Why Your Identity Is Not the Same as Your Role

Don't Let Your Calling Become an Idol

Pastors, missionaries, and other Christian workers are often liable to a unique pitfall in that the thing that tempts them most is a really good gift. It is the temptation to find your identity in your role.

But the truth is that all of our roles are temporary. They are callings that we have for a season. You won’t have that calling forever. If you build your essential sense of who you are into that role, you will create a monstrosity out of it—at some level, it will become idolatrous.

The opposite to creating a distortion in your role is anchoring your identity in things that actually relate more intrinsically to who you are as a person, as a man, as a human being.

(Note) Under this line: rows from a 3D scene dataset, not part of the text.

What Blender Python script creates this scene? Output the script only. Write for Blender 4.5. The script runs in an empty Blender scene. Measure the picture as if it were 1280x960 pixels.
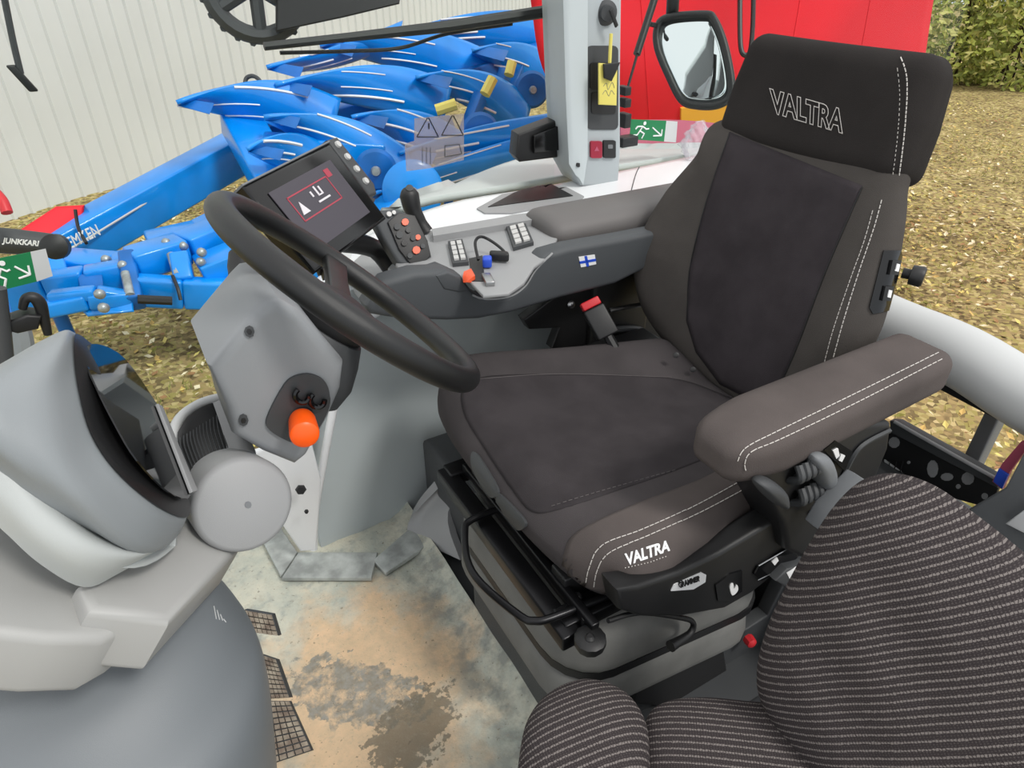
import bpy, bmesh, math, random
from mathutils import Vector, Matrix
from mathutils.bvhtree import BVHTree
from mathutils.geometry import tessellate_polygon
random.seed(7)
S = bpy.context.scene
COL = S.collection
V = Vector
# ------------------------------------------------------------------ camera
PIT = math.radians(33); FP = 850.0
CAM = V((0, 0, 1.25))
HX, HY = 0.5, math.sqrt(3) / 2
CR = V((HY, -HX, 0)); CU = V((math.sin(PIT) * HX, math.sin(PIT) * HY, math.cos(PIT)))
CF = V((math.cos(PIT) * HX, math.cos(PIT) * HY, -math.sin(PIT)))
def D(x, y): return CR * ((x - 640) / FP) + CU * ((480 - y) / FP) + CF
def P(x, y, d): return CAM + D(x, y) * d
def on(ax, v, x, y):
    q = D(x, y); return CAM + q * ((v - CAM[ax]) / q[ax])
def PX(v, x, y): return on(0, v, x, y)
def PY(v, x, y): return on(1, v, x, y)
def PZ(v, x, y): return on(2, v, x, y)
def PP(x, y, p0, n):
    q = D(x, y); return CAM + q * ((V(p0) - CAM).dot(n) / q.dot(n))
cam = bpy.data.cameras.new('camera'); co = bpy.data.objects.new('camera', cam); COL.objects.link(co)
co.matrix_world = Matrix.Translation(CAM) @ Matrix((CR, CU, -CF)).transposed().to_4x4()
cam.sensor_width = 36; cam.lens = 36 * FP / 1280; cam.clip_start = 0.02; cam.clip_end = 200
S.camera = co
S.view_settings.view_transform = 'Standard'; S.view_settings.look = 'None'
S.view_settings.gamma = 1; S.view_settings.use_curve_mapping = False
S.view_settings.exposure = 0.0

# ------------------------------------------------------------------ materials
def lin(c):
    return tuple(((v / 255) / 12.92 if v / 255 <= .04045 else ((v / 255 + .055) / 1.055) ** 2.4) for v in c) + (1,)
def mat(name, rgb, rough=.5, metal=0, noise=0, nscale=60, bump=0, bscale=300, spec=.5, coat=0, rgb2=None, coords='Object', sheen=0):
    m = bpy.data.materials.new(name); m.use_nodes = True
    nt = m.node_tree; b = nt.nodes['Principled BSDF']
    b.inputs['Base Color'].default_value = lin(rgb); b.inputs['Roughness'].default_value = rough
    b.inputs['Metallic'].default_value = metal; b.inputs['Specular IOR Level'].default_value = spec
    b.inputs['Coat Weight'].default_value = coat
    if sheen: b.inputs['Sheen Weight'].default_value = sheen
    tc = nt.nodes.new('ShaderNodeTexCoord')
    if noise or rgb2:
        n = nt.nodes.new('ShaderNodeTexNoise'); n.inputs['Scale'].default_value = nscale; n.inputs['Detail'].default_value = 5
        nt.links.new(tc.outputs[coords], n.inputs['Vector'])
        r = nt.nodes.new('ShaderNodeMapRange'); r.inputs[1].default_value = .35; r.inputs[2].default_value = .65
        nt.links.new(n.outputs['Fac'], r.inputs['Value'])
        mx = nt.nodes.new('ShaderNodeMix'); mx.data_type = 'RGBA'
        nt.links.new(r.outputs[0], mx.inputs['Factor'])
        c2 = rgb2 or tuple(max(0, v * (1 - noise)) for v in rgb)
        mx.inputs['A'].default_value = lin(rgb); mx.inputs['B'].default_value = lin(c2)
        nt.links.new(mx.outputs['Result'], b.inputs['Base Color'])
    if bump:
        n = nt.nodes.new('ShaderNodeTexNoise'); n.inputs['Scale'].default_value = bscale; n.inputs['Detail'].default_value = 3
        nt.links.new(tc.outputs[coords], n.inputs['Vector'])
        bp = nt.nodes.new('ShaderNodeBump'); bp.inputs['Strength'].default_value = bump; bp.inputs['Distance'].default_value = .002
        nt.links.new(n.outputs['Fac'], bp.inputs['Height']); nt.links.new(bp.outputs[0], b.inputs['Normal'])
    return m
def N(nt, t, **k):
    n = nt.nodes.new(t)
    for a, v in k.items(): setattr(n, a, v)
    return n
M = {}
M['fab_dark'] = mat('dark_woven_fabric', (73, 69, 70), .95, noise=.12, nscale=9, bump=.5, bscale=900, spec=.12)
M['fab_centre'] = mat('ribbed_dark_fabric', (68, 63, 66), .95, noise=.14, nscale=14, bump=.8, bscale=1200, spec=.12)
M['fab_centre2'] = mat('seat_centre_fabric', (67, 63, 65), .95, noise=.12, nscale=14, bump=.8, bscale=1200, spec=.12)
M['fab_brown'] = mat('taupe_suede_fabric', (91, 84, 82), .92, noise=.12, nscale=7, bump=.35, bscale=700, spec=.15)
M['fab_head'] = mat('charcoal_headrest_fabric', (50, 47, 46), .95, noise=.1, nscale=9, bump=.5, bscale=900, spec=.12)
M['fab_olive'] = mat('grey_side_fabric', (80, 76, 73), .95, noise=.1, nscale=9, bump=.5, bscale=900, spec=.12)
M['thread'] = mat('pale_thread', (205, 200, 195), .8)
M['thread_dim'] = mat('grey_thread', (95, 90, 90), .8)
M['black'] = mat('black_plastic', (26, 26, 27), .45, bump=.15, bscale=1500)
M['black_gloss'] = mat('black_gloss', (12, 12, 13), .15)
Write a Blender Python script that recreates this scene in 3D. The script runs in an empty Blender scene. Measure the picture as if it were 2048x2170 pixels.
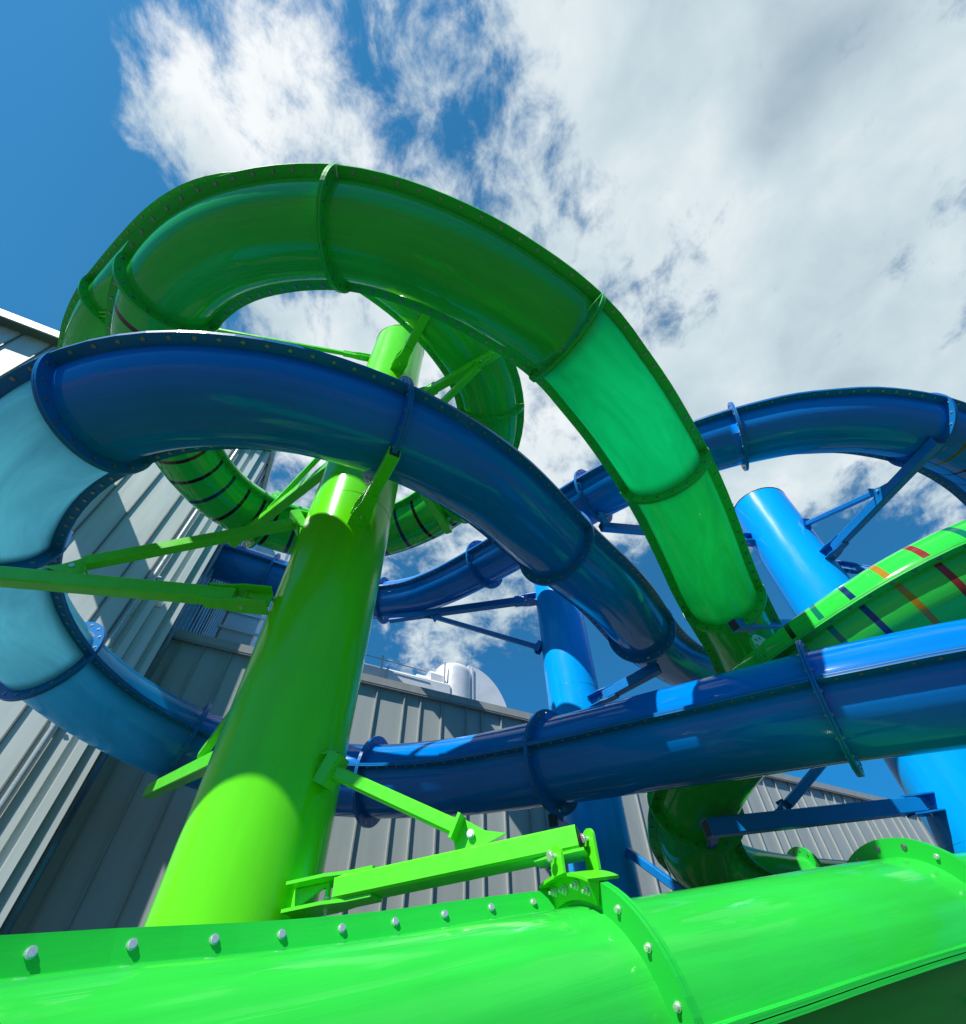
import bpy, bmesh, math, random
import numpy as np
from mathutils import Vector, Matrix
random.seed(4)
R = math.radians
scene = bpy.context.scene
col = scene.collection

# ------------------------------------------------------------------ slide centre lines (metres, from the measured layout)
BLUE_PATH = [
(-10.50,11.59,10.84),(-10.31,11.13,10.81),(-10.09,10.68,10.77),(-9.84,10.24,10.73),(-9.56,9.83,10.69),(-9.23,9.46,10.64),(-8.84,9.15,10.59),
(-8.39,8.93,10.53),(-7.91,8.83,10.47),(-7.41,8.84,10.41),(-6.93,8.95,10.35),(-6.46,9.11,10.30),(-6.00,9.31,10.25),(-5.54,9.52,10.20),
(-5.09,9.73,10.15),(-4.63,9.92,10.10),(-4.16,10.08,10.05),(-3.67,10.19,9.99),(-3.18,10.23,9.94),(-2.68,10.19,9.89),(-2.20,10.06,9.84),
(-1.74,9.87,9.79),(-1.31,9.61,9.75),(-0.90,9.32,9.70),(-0.52,9.01,9.65),(-0.14,8.68,9.60),(0.22,8.34,9.54),(0.58,7.99,9.48),(0.92,7.63,9.43),
(1.26,7.26,9.37),(1.59,6.89,9.31),(1.93,6.53,9.26),(2.28,6.18,9.20),(2.65,5.84,9.13),(3.03,5.52,9.07),(3.43,5.22,9.00),(3.84,4.95,8.93),
(4.28,4.71,8.85),(4.73,4.51,8.77),(5.20,4.34,8.69),(5.68,4.24,8.60),(6.17,4.18,8.52),(6.66,4.20,8.43),(7.15,4.28,8.35),(7.62,4.43,8.28),
(8.07,4.63,8.21),(8.51,4.88,8.14),(8.92,5.16,8.08),(9.31,5.46,8.01),(9.66,5.82,7.95),(9.95,6.22,7.88),(10.14,6.67,7.81),(10.19,7.17,7.74),
(10.11,7.66,7.67),(9.90,8.11,7.62),(9.59,8.50,7.57),(9.21,8.82,7.53),(8.79,9.08,7.49),(8.33,9.29,7.45),(7.86,9.45,7.40),(7.38,9.57,7.35),
(6.88,9.64,7.29),(6.38,9.66,7.24),(5.89,9.63,7.19),(5.40,9.53,7.13),(4.93,9.37,7.08),(4.48,9.15,7.03),(4.07,8.87,6.98),(3.69,8.54,6.93),
(3.36,8.17,6.88),(3.06,7.77,6.83),(2.79,7.35,6.78),(2.53,6.92,6.73),(2.27,6.50,6.69),(1.99,6.09,6.64),(1.68,5.69,6.59),(1.36,5.31,6.55),
(1.04,4.92,6.50),(0.74,4.53,6.46),(0.44,4.13,6.42),(0.12,3.74,6.38),(-0.23,3.38,6.32),(-0.60,3.06,6.26),(-1.00,2.77,6.19),(-1.43,2.52,6.11),
(-1.89,2.32,6.04),(-2.36,2.19,5.96),(-2.85,2.13,5.88),(-3.35,2.17,5.80),(-3.82,2.31,5.73),(-4.27,2.53,5.66),(-4.67,2.82,5.59),(-5.02,3.17,5.53),
(-5.31,3.57,5.47),(-5.53,4.02,5.41),(-5.67,4.50,5.35),(-5.72,4.99,5.29),(-5.70,5.49,5.23),(-5.59,5.97,5.17),(-5.41,6.44,5.11),(-5.15,6.86,5.05),
(-4.83,7.24,4.99),(-4.45,7.56,4.92),(-4.02,7.81,4.86),(-3.55,7.98,4.79),(-3.06,8.07,4.73),(-2.57,8.10,4.67),(-2.07,8.05,4.61),(-1.58,7.94,4.55),
(-1.11,7.78,4.50),(-0.66,7.57,4.44),(-0.23,7.32,4.38),(0.19,7.05,4.33),(0.59,6.75,4.27),(0.97,6.44,4.21),(1.35,6.12,4.15),(1.73,5.79,4.09),
(2.11,5.46,4.03),(2.49,5.14,3.97),(2.87,4.83,3.92),(3.27,4.52,3.87),(3.67,4.23,3.81),(4.09,3.96,3.76),(4.52,3.71,3.70),(4.97,3.49,3.65),
(5.42,3.29,3.59),(5.89,3.10,3.54),(6.36,2.94,3.48),(6.83,2.78,3.43),(7.31,2.64,3.37),(7.79,2.51,3.31),(8.27,2.38,3.26),(8.51,2.33,3.23),]
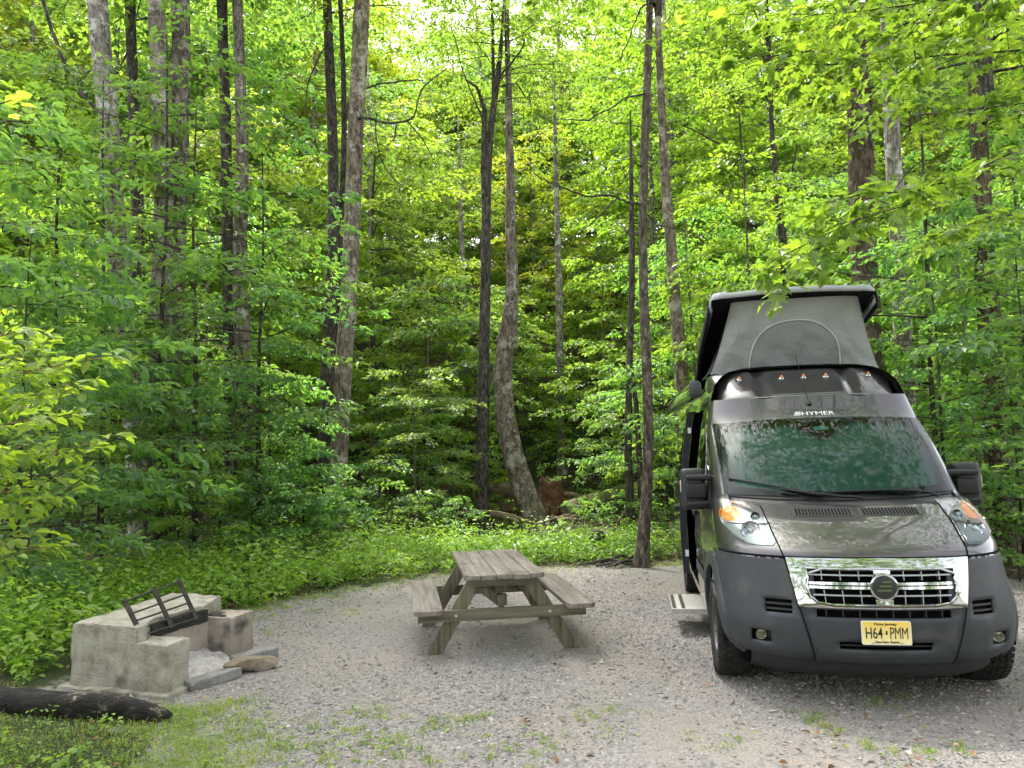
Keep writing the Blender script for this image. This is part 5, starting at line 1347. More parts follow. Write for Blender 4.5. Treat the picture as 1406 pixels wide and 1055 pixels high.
# headlights
HLO = [(.905, 1.285), (.88, 1.315), (.845, 1.325), (.78, 1.30), (.70, 1.272), (.645, 1.24), (.628, 1.15), (.618, 1.085), (.64, 1.068), (.72, 1.066), (.79, 1.074), (.86, 1.11), (.905, 1.16), (.925, 1.21), (.92, 1.25)]
AMB = [(.905, 1.28), (.88, 1.308), (.845, 1.317), (.80, 1.285), (.785, 1.23), (.80, 1.205), (.86, 1.20), (.915, 1.215), (.917, 1.25)]
for s_ in (-1, 1):
    f_ = (lambda L: L) if s_ > 0 else mir
    hl = patch(f_(HLO), .004, .02, 6).build('headlight', M['headback'], van)
    patch(f_(AMB), .010, .006, 4).build('turn_signal', M['amber'], hl)
    for (x_, z_, r_) in ((.755, 1.15, .070), (.70, 1.235, .035)):
        c_ = FP(np.array(s_*x_), np.array(z_), .012); n_ = FN(vofZ(s_*x_, z_), np.array(s_*x_)); n_ = nrmz(n_ * .35 + np.array([0, -1, 0.1]) * .65)
        u_ = nrmz(np.cross(n_, UP)); w2 = np.cross(u_, n_); G_ = []
        for q, d_ in ((1.0, .004), (.94, .012), (.85, .006), (.6, -.012), (.35, -.018), (.3, .01), (.2, .018), (.01, .02)):
            G_.append([c_ + n_ * d_ + (u_*math.cos(a_) + w2*math.sin(a_)) * r_ * q for a_ in np.linspace(0, 6.283, 24, endpoint=False)])
        mb = MB(); mb.grid(np.array(G_), closed=True); mb.build('bulb', M['chrome'], hl)
    strip(f_([(.90, 1.195), (.79, 1.200), (.70, 1.197), (.64, 1.20)]), .010, .014, None, .01).build('divider', M['satin'], hl)
    patch(f_(HLO), .030, .03, 8, .008).build('lens', M['lens'], hl)
# hood vents and gaps
for x0, x1, n_ in ((-.42, -.03, 17), (.045, .44, 17)):
    zb, zt = 1.252, 1.292
    vt = patch([(x0 - .012, zb - .004), (x1 + .012, zb - .004), (x1 + .012, zt + .004), (x0 - .012, zt + .004)], .003, .004, 3).build('hood_vent', M['dark'], van)
    mb = MB()
    for i in range(n_):
        xx = x0 + (x1 - x0) * (i + .5) / n_; hw = (x1 - x0) / n_ * .30
        V = FP(np.array([xx - hw, xx + hw, xx + hw + .006, xx - hw + .006]), np.array([zb, zb, zt, zt]), .0055); mb.add(V, [(0, 1, 2, 3)])
    mb.build('slots', M['blackmat'], vt)
gp = MB()
for s_ in (-1, 1):
    strip([(s_*float(hs(v)) + s_*.0025, float(SF(v, hs(v))[2])) for v in np.linspace(4.05, 7.0, 10)], .010, .004, gp, .006)
    strip([(s_*(float(seam(z)) + .003), z) for z in (.31, .4, .55, .70)], .006, .0015, gp, .001)
    strip([(s_*(float(seam(z)) + .003), z) for z in (.7, .85, .995)], .006, .0015, gp, .001)
_q = resamp([(-.97, 1.004), (-.6, 1.004), (0, 1.006), (.6, 1.004), (.97, 1.004)], .03, False); gp.tube(FP(_q[:, 0], _q[:, 1], .002), .0075, 6)
gp.build('panel_gap', M['blackmat'], van)
for s_ in (-1, 1):
    c_ = FP(np.array(s_*.425), np.array(.405), .002); mb = MB(); mb.tube([c_, c_ + [0, -.004, 0]], .012, 12); mb.build('tow_cap', M['black'], van)
# air dam under the bumper
mb = MB(); G_ = []
for z_, y_ in ((.33, .12), (.25, .15), (.18, .26), (.165, .60)): G_.append([(x_, y_ + .30 * abs(x_ / .8) ** 2.6, z_) for x_ in np.linspace(-.80, .78, 24)])
mb.grid(np.array(G_)); mb.build('air_dam', M['dark'], van)
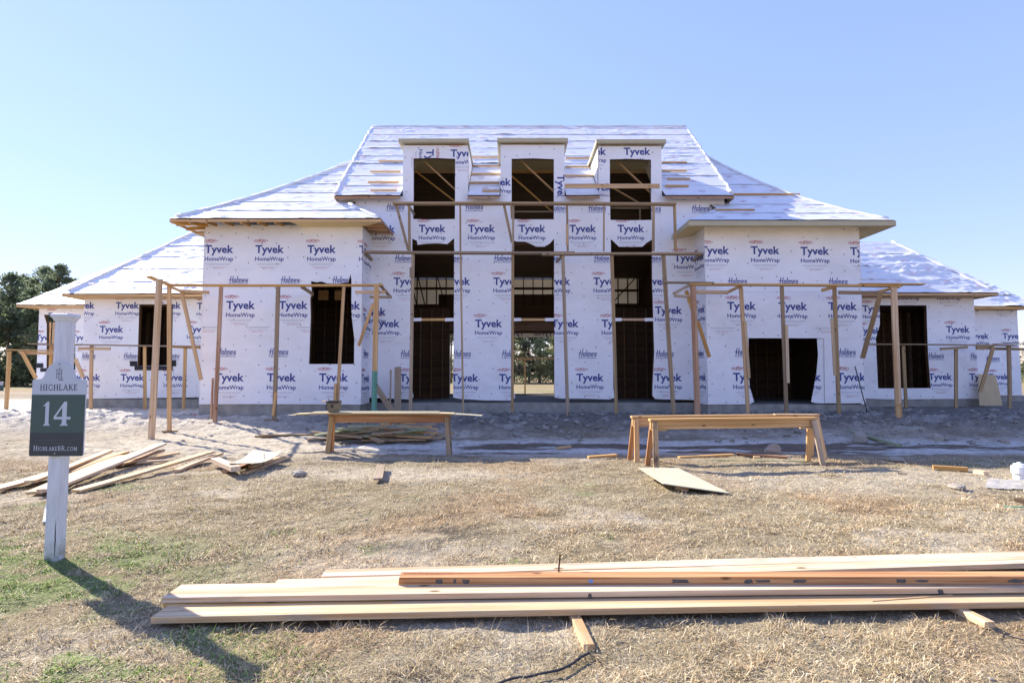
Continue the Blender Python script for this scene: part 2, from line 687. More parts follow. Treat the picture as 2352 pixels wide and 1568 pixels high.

For example, the first four Beatitudes in Matthew 5 all portray an essential sense of need for help outside of yourself. If a pastor, a missionary, a teacher, a professor, a counselor, or any kind of Christian worker loses that sense of fundamentally being a dependent and in need of mercy—and starts to attach their identity to a role that they play, as good as that role may be—they will start to skew their self-understanding. They will become prone to possessiveness, owning turf, getting defensive, becoming messianic, or any number of particular temptations that stem from getting too hung up on a calling. When this happens, you have lost sight of the essential identity that is supposed to be the heartbeat of your life.

No matter what your calling is—whether as a pastor or as someone who is on his deathbed and in need of pastoring—the question is the same: have you, throughout your life, cultivated a core identity that is anchored in Christ instead of in your role here on earth?